Population growth in the region is leading to an increase in sewage flows – and close to $37 million investment by Western Water to ensure the system can cope into the future.

As part of Western Water’s capital works program, upgrades are under way to three of Western Water’s recycled water plants at Sunbury, Melton and Gisborne, to increase sewage treatment capacity and recycled water quality.

The upgrades will ensure the plants can cope with increased sewage flows due to population growth, with each town projected to grow significantly in the years ahead.

Western Water operates a dedicated sewerage network, which transfers sewage from homes and businesses via sewer pipes and pump stations to one of our seven recycled water plants for treatment.

We invested $65.1 million in capital works in 2016/17 and in the next five years expect to spend around $80 million a year. 

Sunbury Recycled Water Plant

Sunbury Recycled Water Plant membrane pumps

Over $27 million has been spent to date at the Sunbury Recycled Water Plant, including the recent construction of a new membrane tank and associated pipework (pictured), a 28-metre high odour control stack, expanded dewatering facility and new inlet works.

The Sunbury plant was originally designed to treat an average of 6.5 million litres of sewage per day from homes in Sunbury and Diggers Rest—after the upgrade, it will be able to treat 9.2 million litres per day. The $53 million project is being delivered under a design, build and 10-year operate contract with Downer Group.


Melton Recycled Water Plant

Melton Recycled Water Plant digester under construction

Construction is under way at the Melton Recycled Water Plant on a new $8 million digester (pictured), with the concrete base poured and works commencing on the external walls. A digester is technology that converts sewage into decomposed waste that after further treatment is then suitable for use as a natural fertiliser. It is also converted into a methane gas burned as fuel to produce electricity at the site. The new unit is expected to be completed mid-2018.

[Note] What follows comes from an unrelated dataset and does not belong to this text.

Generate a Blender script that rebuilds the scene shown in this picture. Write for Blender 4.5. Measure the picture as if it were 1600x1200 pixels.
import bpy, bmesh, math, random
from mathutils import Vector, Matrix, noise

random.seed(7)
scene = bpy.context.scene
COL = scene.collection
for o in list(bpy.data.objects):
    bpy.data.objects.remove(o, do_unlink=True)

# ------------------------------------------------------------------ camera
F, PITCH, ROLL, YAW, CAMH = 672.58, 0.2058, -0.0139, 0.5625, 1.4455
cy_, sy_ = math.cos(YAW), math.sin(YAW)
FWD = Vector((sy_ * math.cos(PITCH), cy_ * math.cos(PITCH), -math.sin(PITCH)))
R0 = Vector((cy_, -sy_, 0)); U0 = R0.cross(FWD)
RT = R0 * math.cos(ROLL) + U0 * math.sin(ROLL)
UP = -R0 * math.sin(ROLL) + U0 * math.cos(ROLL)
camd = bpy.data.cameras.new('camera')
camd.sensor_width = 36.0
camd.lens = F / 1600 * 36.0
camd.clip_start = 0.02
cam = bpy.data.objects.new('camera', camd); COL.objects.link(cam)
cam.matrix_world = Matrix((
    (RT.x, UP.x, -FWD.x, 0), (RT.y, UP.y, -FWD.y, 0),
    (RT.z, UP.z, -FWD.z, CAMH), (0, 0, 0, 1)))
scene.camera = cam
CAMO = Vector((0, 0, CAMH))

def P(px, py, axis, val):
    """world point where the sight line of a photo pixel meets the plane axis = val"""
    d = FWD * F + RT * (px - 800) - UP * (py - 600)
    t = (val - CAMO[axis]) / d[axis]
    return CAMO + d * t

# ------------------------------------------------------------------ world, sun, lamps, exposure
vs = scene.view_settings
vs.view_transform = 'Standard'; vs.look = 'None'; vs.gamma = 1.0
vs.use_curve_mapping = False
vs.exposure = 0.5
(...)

Gisborne Recycled Water Plant

Gisborne Recycled Water Plant under construction

Excavation works (pictured) have started on a new $1.6 million UV filtration and disinfectant system at the Gisborne Recycled Water Plant.  This is the first of several planned upgrades for the site in the next few years, including a new de-watering system, bio-reactor unit, clarifier treatment tank and new inlet works.